__Short problem__
Restate word for word the lines that begin the listing and end with the line holding "S.view_settings.view_transform='Standard'".

::: Dataset section

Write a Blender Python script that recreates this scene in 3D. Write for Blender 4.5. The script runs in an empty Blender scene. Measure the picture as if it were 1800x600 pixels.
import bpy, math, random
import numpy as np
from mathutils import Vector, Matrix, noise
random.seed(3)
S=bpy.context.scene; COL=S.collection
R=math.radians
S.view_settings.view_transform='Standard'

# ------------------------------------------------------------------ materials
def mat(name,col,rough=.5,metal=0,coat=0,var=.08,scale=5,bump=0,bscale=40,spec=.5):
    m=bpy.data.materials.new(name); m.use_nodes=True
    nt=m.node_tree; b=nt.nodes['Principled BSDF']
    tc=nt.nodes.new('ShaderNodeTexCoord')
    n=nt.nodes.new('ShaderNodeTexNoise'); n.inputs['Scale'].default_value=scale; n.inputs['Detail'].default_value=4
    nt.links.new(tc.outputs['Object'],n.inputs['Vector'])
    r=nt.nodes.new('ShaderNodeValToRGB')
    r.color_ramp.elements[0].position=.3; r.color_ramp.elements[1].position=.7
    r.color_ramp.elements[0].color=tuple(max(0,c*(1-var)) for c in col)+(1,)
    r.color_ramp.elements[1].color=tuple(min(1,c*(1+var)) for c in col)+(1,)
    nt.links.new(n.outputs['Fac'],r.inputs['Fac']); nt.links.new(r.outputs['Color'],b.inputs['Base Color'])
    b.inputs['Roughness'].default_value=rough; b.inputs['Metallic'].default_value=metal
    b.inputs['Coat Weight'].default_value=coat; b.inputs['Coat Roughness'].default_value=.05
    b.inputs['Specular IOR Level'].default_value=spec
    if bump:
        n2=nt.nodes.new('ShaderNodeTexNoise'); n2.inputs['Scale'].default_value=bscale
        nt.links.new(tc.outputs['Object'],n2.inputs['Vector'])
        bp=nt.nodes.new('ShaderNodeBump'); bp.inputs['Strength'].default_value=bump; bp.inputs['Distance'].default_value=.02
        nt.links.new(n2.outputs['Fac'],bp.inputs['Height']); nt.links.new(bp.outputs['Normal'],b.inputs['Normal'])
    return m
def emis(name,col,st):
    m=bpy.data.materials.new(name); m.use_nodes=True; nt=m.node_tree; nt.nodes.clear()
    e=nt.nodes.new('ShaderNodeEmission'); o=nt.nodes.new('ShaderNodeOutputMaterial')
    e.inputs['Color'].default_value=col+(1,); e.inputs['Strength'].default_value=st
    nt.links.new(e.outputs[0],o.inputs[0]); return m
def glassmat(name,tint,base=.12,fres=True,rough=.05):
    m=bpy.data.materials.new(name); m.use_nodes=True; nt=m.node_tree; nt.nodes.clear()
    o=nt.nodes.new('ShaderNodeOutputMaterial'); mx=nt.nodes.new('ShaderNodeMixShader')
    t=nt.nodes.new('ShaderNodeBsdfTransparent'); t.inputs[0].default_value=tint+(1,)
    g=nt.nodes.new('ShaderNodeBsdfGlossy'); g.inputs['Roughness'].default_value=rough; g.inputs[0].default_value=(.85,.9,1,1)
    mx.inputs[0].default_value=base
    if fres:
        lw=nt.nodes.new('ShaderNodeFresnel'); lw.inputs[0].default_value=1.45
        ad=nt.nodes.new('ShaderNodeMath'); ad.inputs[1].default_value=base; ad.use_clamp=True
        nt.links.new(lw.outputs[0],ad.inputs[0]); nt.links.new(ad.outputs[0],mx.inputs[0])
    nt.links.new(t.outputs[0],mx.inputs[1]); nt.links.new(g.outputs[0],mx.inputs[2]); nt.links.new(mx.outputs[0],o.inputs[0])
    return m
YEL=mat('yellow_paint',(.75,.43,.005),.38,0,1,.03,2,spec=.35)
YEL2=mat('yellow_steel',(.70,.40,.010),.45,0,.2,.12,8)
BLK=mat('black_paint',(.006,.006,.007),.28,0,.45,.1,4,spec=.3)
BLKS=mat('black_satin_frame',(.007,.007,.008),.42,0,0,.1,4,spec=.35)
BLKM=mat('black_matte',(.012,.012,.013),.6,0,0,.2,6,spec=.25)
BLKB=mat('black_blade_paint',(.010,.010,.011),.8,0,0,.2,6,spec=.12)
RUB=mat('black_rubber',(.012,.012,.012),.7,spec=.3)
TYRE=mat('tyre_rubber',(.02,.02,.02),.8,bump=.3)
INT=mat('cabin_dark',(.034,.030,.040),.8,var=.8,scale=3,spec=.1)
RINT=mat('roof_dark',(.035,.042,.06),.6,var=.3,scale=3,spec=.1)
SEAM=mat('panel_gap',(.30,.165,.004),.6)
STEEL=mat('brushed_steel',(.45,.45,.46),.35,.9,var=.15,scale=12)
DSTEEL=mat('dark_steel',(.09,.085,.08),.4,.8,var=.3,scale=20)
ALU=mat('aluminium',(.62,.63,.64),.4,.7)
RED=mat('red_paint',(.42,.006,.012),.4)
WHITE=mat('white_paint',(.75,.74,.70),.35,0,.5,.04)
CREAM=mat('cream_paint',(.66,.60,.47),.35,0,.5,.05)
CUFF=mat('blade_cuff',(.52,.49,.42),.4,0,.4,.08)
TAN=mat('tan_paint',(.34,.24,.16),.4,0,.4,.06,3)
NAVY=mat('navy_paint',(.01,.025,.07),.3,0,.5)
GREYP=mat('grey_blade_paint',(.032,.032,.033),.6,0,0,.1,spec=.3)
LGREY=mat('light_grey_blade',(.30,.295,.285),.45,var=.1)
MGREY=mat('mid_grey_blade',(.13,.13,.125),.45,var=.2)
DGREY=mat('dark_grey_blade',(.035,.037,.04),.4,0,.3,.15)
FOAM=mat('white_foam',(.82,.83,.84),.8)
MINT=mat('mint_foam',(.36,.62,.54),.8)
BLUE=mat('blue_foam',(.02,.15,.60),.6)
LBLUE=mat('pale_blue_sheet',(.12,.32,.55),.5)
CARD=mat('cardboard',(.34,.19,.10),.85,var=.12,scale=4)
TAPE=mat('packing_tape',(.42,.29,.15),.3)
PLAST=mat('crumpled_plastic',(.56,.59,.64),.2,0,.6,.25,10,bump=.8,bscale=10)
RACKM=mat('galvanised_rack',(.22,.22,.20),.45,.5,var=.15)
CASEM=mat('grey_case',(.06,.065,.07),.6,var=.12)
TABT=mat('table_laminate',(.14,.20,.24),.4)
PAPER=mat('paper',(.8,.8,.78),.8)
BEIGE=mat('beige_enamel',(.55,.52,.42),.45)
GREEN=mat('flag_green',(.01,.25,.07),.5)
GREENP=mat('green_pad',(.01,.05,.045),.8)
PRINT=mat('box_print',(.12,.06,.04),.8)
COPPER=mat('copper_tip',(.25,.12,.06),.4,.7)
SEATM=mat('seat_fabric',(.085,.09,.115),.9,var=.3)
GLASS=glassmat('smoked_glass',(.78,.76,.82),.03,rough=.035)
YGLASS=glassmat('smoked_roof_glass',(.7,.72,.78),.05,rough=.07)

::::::

__Problem solution__
Write a Blender Python script that recreates this scene in 3D. Write for Blender 4.5. The script runs in an empty Blender scene. Measure the picture as if it were 1800x600 pixels.
import bpy, math, random
import numpy as np
from mathutils import Vector, Matrix, noise
random.seed(3)
S=bpy.context.scene; COL=S.collection
R=math.radians
S.view_settings.view_transform='Standard'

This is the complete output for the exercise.